Note how many lines contain "scene" and give that number, with nothing else.

** START Input rows **

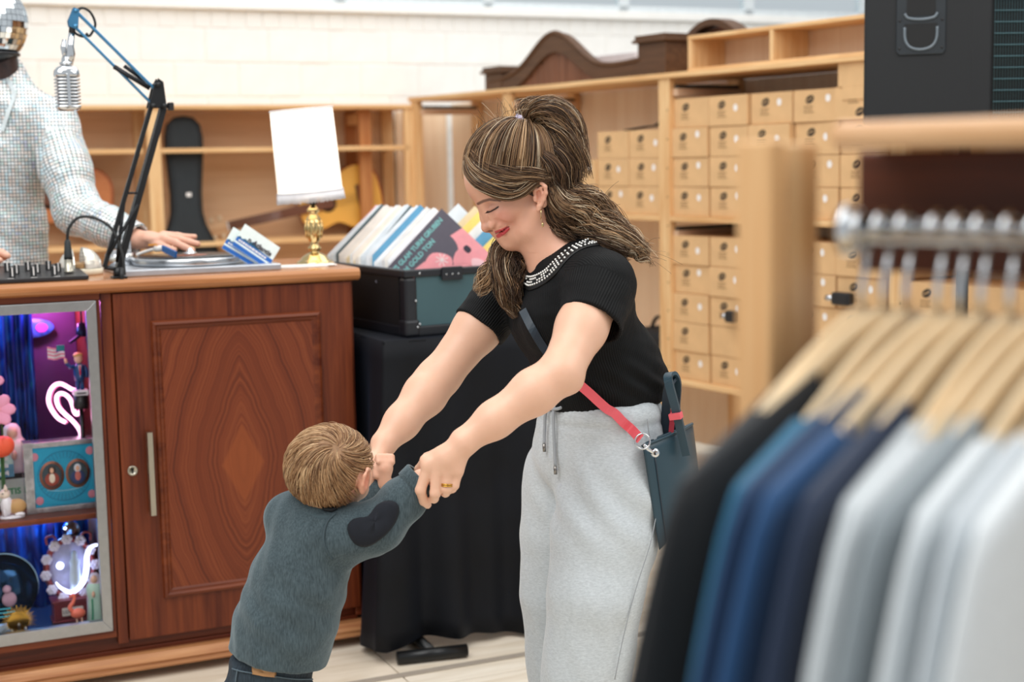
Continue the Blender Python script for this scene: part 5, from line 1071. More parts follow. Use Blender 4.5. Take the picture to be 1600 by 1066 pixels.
def segdist(p, a, b):
    a, b = np.asarray(a, float), np.asarray(b, float); ab = b-a; t = np.clip(((p-a) @ ab)/max(ab @ ab, 1e-12), 0, 1); return np.linalg.norm(p-a-t[:, None]*ab, axis=1)
def polydist(p, pts): return np.min([segdist(p, pts[i], pts[i+1]) for i in range(len(pts)-1)], 0)
def sstep(x, a, b): t = np.clip((x-a)/(b-a), 0, 1); return t*t*(3-2*t)
def vnoise(p, f, seed=0):
    q = np.random.RandomState(seed); o = np.zeros(len(p))
    for k in range(5): w = q.normal(size=3)*f*(1+.5*k); o += np.sin(p @ w+q.uniform(0, 6.28))/(1+.5*k)
    return o/2.6
def skin_mat(name, rough=.42, sss=.12):
    t = NT(name); a = t.n('Attribute', attribute_name='Col'); n = t.noise(t.obj(), 90, 3); t.base(t.mix(t.math('MULTIPLY', n, .12), a.outputs[0], (.55, .22, .16, 1))); t.set(Roughness=rough, Subsurface_Weight=sss, Subsurface_Radius=(.012, .005, .003), Subsurface_Scale=.6)
    t.bump(t.noise(t.obj(), 900, 2), .06, .0005); return t.m
# ---------------------------------------------------------------- hair strands
def strand_mesh(name, C, rad, cols, mat_):       # C: (N,K,3) centre lines, rad: (K,) or (N,K), cols: (N,3)
    N, K = C.shape[:2]; T = np.gradient(C, axis=1); T /= np.maximum(np.linalg.norm(T, axis=2, keepdims=True), 1e-9); q = np.random.RandomState(N); r_ = q.normal(size=(N, 1, 3)); U = np.cross(T, np.broadcast_to(r_, T.shape)); U /= np.maximum(np.linalg.norm(U, axis=2, keepdims=True), 1e-9); W_ = np.cross(T, U)
    rad = np.broadcast_to(rad, (N, K))[..., None]; ring = [C+rad*(U*math.cos(a)+W_*math.sin(a)) for a in (0, 2.0944, 4.18879)]
    V = np.stack(ring, 2).reshape(-1, 3); base = (np.arange(N)[:, None]*K+np.arange(K-1)[None])*3; Q = []
    for a in range(3): b = (a+1) % 3; Q.append(np.stack([base+a, base+b, base+3+b, base+3+a], -1).reshape(-1, 4))
    c = np.concatenate([np.repeat(cols, K*3, axis=0), np.ones((N*K*3, 1))], 1); return np_mesh(name, V, np.concatenate(Q), mat_, c)
def hair_mat(name, rough=.32):
    t = NT(name); a = t.n('Attribute', attribute_name='Col'); t.base(a.outputs[0]); t.set(Roughness=rough, Specular_IOR_Level=.35); return t.m
def resample(pts, K):
    c = np.array([tuple(v) for v in catmull(pts, 12)]); d = np.r_[0, np.cumsum(np.linalg.norm(np.diff(c, axis=0), axis=1))]; t = np.linspace(0, d[-1], K); return np.stack([np.interp(t, d, c[:, i]) for i in range(3)], 1)
def bundle(pts, radii, n, K=20, wave=.006, nw=2.5, seed=0, lenvar=.12, flatv=None):
    q = np.random.RandomState(seed); c = resample(pts, K); R_ = np.interp(np.linspace(0, 1, K), np.linspace(0, 1, len(radii)), radii); T = np.gradient(c, axis=0); T /= np.linalg.norm(T, axis=1, keepdims=True)
    u = np.cross(T, [0, 1, .2]); u /= np.maximum(np.linalg.norm(u, axis=1, keepdims=True), 1e-6); w = np.cross(T, u)
    rr = np.sqrt(q.uniform(0, 1, n))*.98; th = q.uniform(0, 6.283, n); out = np.zeros((n, K, 3)); s = np.linspace(0, 1, K)
    for i in range(n):
        L = 1-q.uniform(0, lenvar); cc = np.stack([np.interp(s*L, s, c[:, k]) for k in range(3)], 1); ph, am = (q.uniform(0, 6.28) if q.uniform() < .15 else th[i]*.9+rr[i]*2), wave*q.uniform(.5, 1.2)
        tw = th[i]+.8*s*q.uniform(-1, 1); a = rr[i]*R_*np.cos(tw)+am*np.sin(nw*6.283*s+ph)*np.minimum(1, s*3); b = rr[i]*R_*np.sin(tw)+am*np.cos(nw*6.283*s*.9+ph)*np.minimum(1, s*3)
        out[i] = cc+u*a[:, None]+w*b[:, None]
    return out
# ================================================================ the woman
HY = 3.0
def hp(px, py, l=0.0): return PP(px, py, HY-l)          # head points: l metres towards her left (the near side)
def mirr(q): return npv(q[0], 2*HY-q[1], q[2])
def both(fn, *pts): return [fn(*pts), fn(*[mirr(p) for p in pts])]
th_ = R(22); hf = npv(-math.cos(th_), 0, -math.sin(th_)); hu = npv(-math.sin(th_), 0, math.cos(th_)); HAX = np.stack([hf, npv(0, -1, 0), hu])
wp = []    # skin: the large masses first, then features settled on their surface
wp += [ell_(hp(806, 266), (.094, .070, .083), HAX, .01), ell_(hp(763, 283), (.045, .050, .050), HAX, .03), ell_(hp(800, 305), (.062, .060, .052), HAX, .02), ell_(hp(789, 338), (.044, .043, .055), HAX, .025)]
wp += both(lambda a, b: cap_(a, b, .014, .016, .02), hp(801, 376, .008), hp(826, 358, .040)) + both(lambda a, b: cap_(a, b, .016, .016, .02), hp(826, 358, .040), hp(838, 331, .052))
wp += both(lambda a: ell_(a, (.021, .016, .019), HAX, .016), hp(783, 340, .032)) + both(lambda a: ell_(a, (.024, .014, .017), HAX, .02), hp(797, 328, .045))
wp += both(lambda a, b: cap_(a, b, .0065, .0065, .012), hp(755, 313.5, .010), hp(774, 309, .038))
wp += [ell_(hp(794, 362), (.022, .024, .024), HAX, .018), cap_(hp(796, 378, 0), hp(797, 378, 0), .0145, .0145, .014), cap_(hp(778, 358), hp(781, 362), .007, .006, .008)] + both(lambda a: ell_(a, (.013, .012, .012), HAX, .012), hp(799, 377.5, .007))
wp_base = list(flat(wp))
def sf(px, py, off=0.0): p, n = hit(wp_base, px, py, HY-.12, HY+.02); return np.array(p+n*off)
# nose
wp += [cap_(hp(756, 318), hp(757.5, 340), .0075, .0082, .010), cap_(hp(757.5, 340), hp(759.5, 355), .0082, .0088, .006), cap_(hp(759.5, 355), hp(768, 358), .0085, .0055, .006)]
al = sf(768, 352); al[1] = min(al[1], HY-.0125); wp += both(lambda a, b: cap_(a, b, .0075, .0056, .006), hp(760.5, 356, .003), al) + both(lambda a: ell_(a, (.0068, .0042, .0062), HAX, .006), al)
wp += both(lambda a, b: cap_(a, b, .0020, .0018, .003, 's'), hp(763, 361.5, .0070), hp(768, 360.5, .0085))
wp += both(lambda a, b, c: chain_([a, b, c], [.0016, .0020, .0014], .005, 's'), sf(773.5, 343.5, .0012), sf(777.0, 350, .0008), sf(774.5, 357.5, .0012))
# eye: hollow, closed lid, crease
wp += both(lambda a: ell_(a, (.0125, .007, .010), HAX, .010, 's'), sf(760.5, 325, .003))
wp += both(lambda a: ell_(a, (.0125, .0105, .0108), HAX, .005), sf(769.5, 326.5, -.0068))
wp += both(lambda a, b, c: chain_([a, b, c], [.0011, .0014, .0010], .004, 's'), sf(760, 321.5, .001), sf(768, 317.5, .0012), sf(778, 319, .0012))
wp += both(lambda a, b, c: chain_([a, b, c], [.0009, .0010, .0009], .003, 's'), sf(763, 330.3, .0026), sf(769, 329.5, .0038), sf(777, 324, .0016))
wp += both(lambda a, b: cap_(a, b, .004, .004, .010), sf(765, 336, -.0035), sf(778, 332, -.0035))
# mouth
mc, mm = sf(793.5, 355.6), sf(785, 358.8); lc, lm = sf(793, 357.5), sf(787.5, 363.2)
wp += both(lambda a, b, c: chain_([a, b, c], [.0048, .0038, .0020], .004), hp(777.5, 361.6), mm-npv(0, -.0020, 0), mc) + both(lambda a, b, c: chain_([a, b, c], [.0062, .0050, .0022], .004), hp(781.5, 367.6), lm-npv(0, -.0022, 0), lc)
wp += both(lambda a, b, c: chain_([a, b, c], [.0013, .0014, .0018], .003, 's'), hp(772.5, 364.6, 0), sf(785, 361.0, .0016), sf(795.5, 353.6, .0006))
wp += both(lambda a, b: cap_(a, b, .0016, .0012, .010, 's'), sf(779, 346, .0012), sf(797, 351, .0010))
# ear
le = .070
for s_ in (0, 1):
    m_ = mirr if s_ else (lambda q: q)
    wp.append(ell_(m_(hp(843.5, 305, le+.002)), (.0120, .0065, .026), HAX, .006)); wp.append(ell_(m_(hp(842, 305, le+.0105)), (.0075, .0065, .0135), HAX, .004, 's'))
    hx = [hp(837, 303, le+.004), hp(835.5, 292, le+.008), hp(839, 285.5, le+.011), hp(846, 285.5, le+.014), hp(852, 292, le+.016), hp(853, 302, le+.015), hp(850, 312, le+.012), hp(846, 320, le+.009)]
    wp += chain_([m_(q) for q in hx], [.0026, .0034, .0036, .0038, .0038, .0036, .0034, .0036], .003); wp.append(cap_(m_(hp(842.5, 323, le+.006)), m_(hp(842, 327, le+.006)), .0058, .0052, .005))
    wp += chain_([m_(q) for q in (hp(839, 297, le+.008), hp(845, 294, le+.011), hp(848, 303, le+.011), hp(845, 313, le+.009))], [.002, .0026, .0026, .002], .004); wp.append(cap_(m_(hp(836, 309, le+.005)), m_(hp(836.5, 313, le+.005)), .0042, .0036, .004))
# neck and upper body under the clothes
wp += [cap_(hp(842, 322), hp(868, 392), .049, .053, .03), cap_(hp(868, 392), PP(880, 440, 3.01), .055, .075, .04)]
SA = npv(.504, -.864, 0); FA = npv(-.864, -.504, 0); TAX = np.stack([SA, FA, npv(0, 0, 1)])
SHn, SHf = PP(940, 444, 2.87), PP(802, 442, 3.17)
wp += [cap_(PP(876, 405, 3.0), SHn, .045, .05, .03), cap_(PP(876, 405, 3.0), SHf, .045, .05, .03), ell_(PP(902, 490, 3.0), (.14, .085, .15), TAX, .03), cap_(PP(915, 540, 3.0), PP(938, 640, 3.0), .095, .10, .03)]
def arm(sh, el, wr, r): m1 = sh+(el-sh)*.5; f1 = el+(wr-el)*.28; f2 = el+(wr-el)*.7; return chain_([sh, m1, el, f1, f2, wr], [r*1.2, r*1.12, r*.92, r*.97, r*.78, r*.60], .02)
ELn, WRn = PP(876, 583, 2.73), PP(728, 688, 2.69); ELf, WRf = PP(688, 588, 3.08), PP(601, 692, 2.96)
wp += arm(SHn, ELn, WRn, .0425)+[cap_(PP(893, 596, 2.735), PP(888, 592, 2.735), .017, .019, .02)]
wp += arm(SHf, ELf, WRf, .0445)+[cap_(PP(668, 590, 3.07), PP(672, 585, 3.07), .022, .022, .02)]
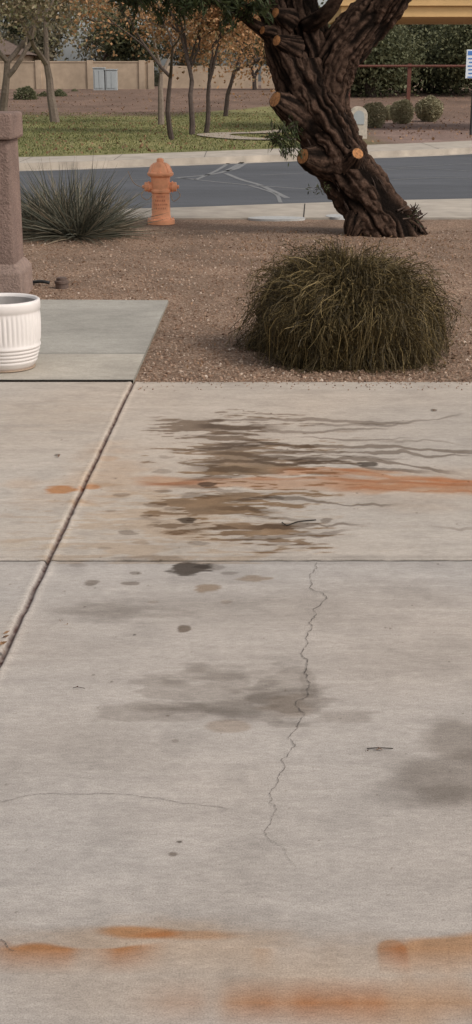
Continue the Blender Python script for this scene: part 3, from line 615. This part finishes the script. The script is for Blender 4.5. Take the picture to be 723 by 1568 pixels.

** END Input rows **

» **Completed exercise**
2